Another game, another loss. WHAT THE HELL! On paper The Kelowna Knights should be a contending team. They have a great defensive group, one of the best goalies in the league, and a solid group of forwards. The rookies are all progressing well, this is not a basement team. Yet we find ourselves here this year. Leaving the question of what can be done, should be done, will be done and how the hell did we end up here?!

To be fair the sky is not falling, mountains are not exploding, and Satan has not taken this earthly realm (Although you wouldn’t know with how well the Battle born are doing). We are only 4 days into the regular season (not even a quarter of the way there yet). There is still a lot of time for this team to turn things around and get back into a playoff position. In order to do that some big changes need to happen.

First, I take responsibility on myself. Clearly I have not been doing enough training to help this team succeed. Last season I came in a whirl wind of destruction as a rookie. Every day I was working on some aspect to my game. Finding ways to improve and be better. This season I have allowed myself to coast and enjoy the success of year’s past to get me through this season. NOT ANYMORE! I pledge to the great town of Kelowna, I will once again train like a maniac beast.

Starting today I will hit the beer harder then before, at least a 6 pack a day will be drank! I will beef up this body and muscles with the power of beer, created by the gods to help us succeed. During game time no more water or Gatorade, straight Whiskey. I will skate harder, hit harder, and celebrate in the most amazing ways to any goal scored.

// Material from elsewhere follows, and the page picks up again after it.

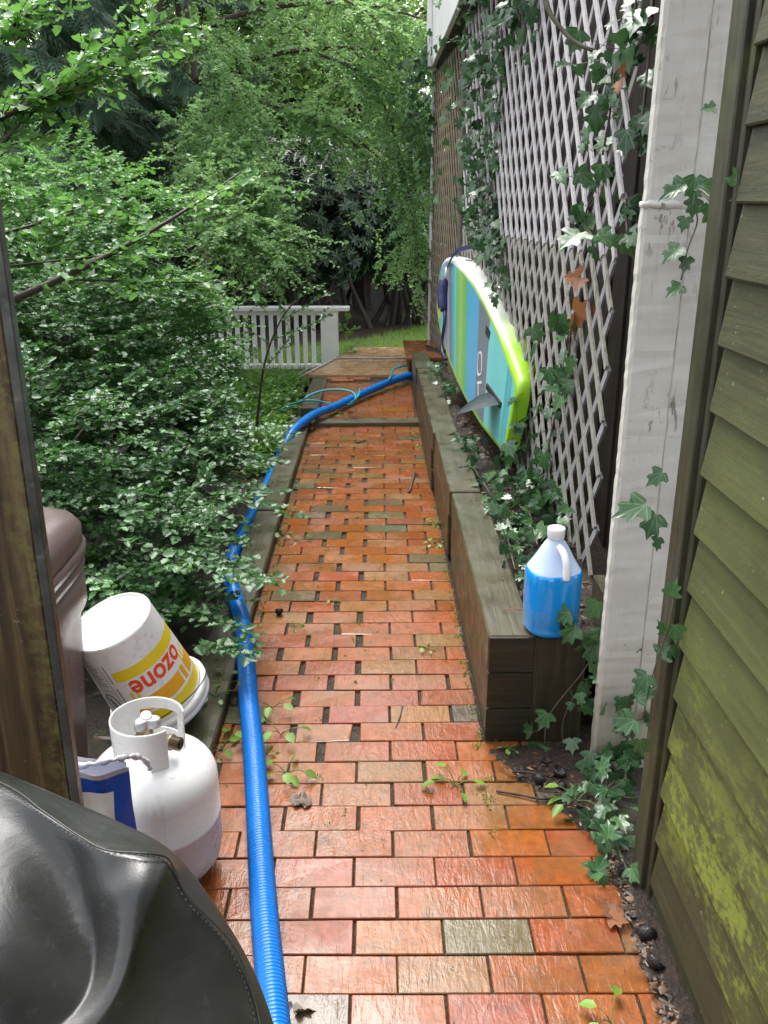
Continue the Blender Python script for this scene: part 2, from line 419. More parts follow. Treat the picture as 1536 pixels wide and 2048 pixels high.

No more slacking at home. It is time to unchain this beast and work harder then ever to attain perfection in the SMJHL. From now on at least a 30 minute cock pushup at home. Just place a book under my face and allow my body to do the work as I hold that position for 30 minutes of pure core strength training.

Finally I will give you everything I have Kelowna and my pledge to you is to ensure the team is fired up for every game. No longer will I allow death metal to be played in our locker room before we start a game. We are switching it up, to the smooth tones of Kenny G and his sexy saxophone solos. That’s right we are coming out ready to mess up other teams powered by such great hits as Forever in Love, Songbirds, and The Moment. The kind of music that energizes a locker room to go out an win hockey games.

Don’t worry Glorious Kelowna, we are here to win and I promise you I will make the changes to get us to the promised land.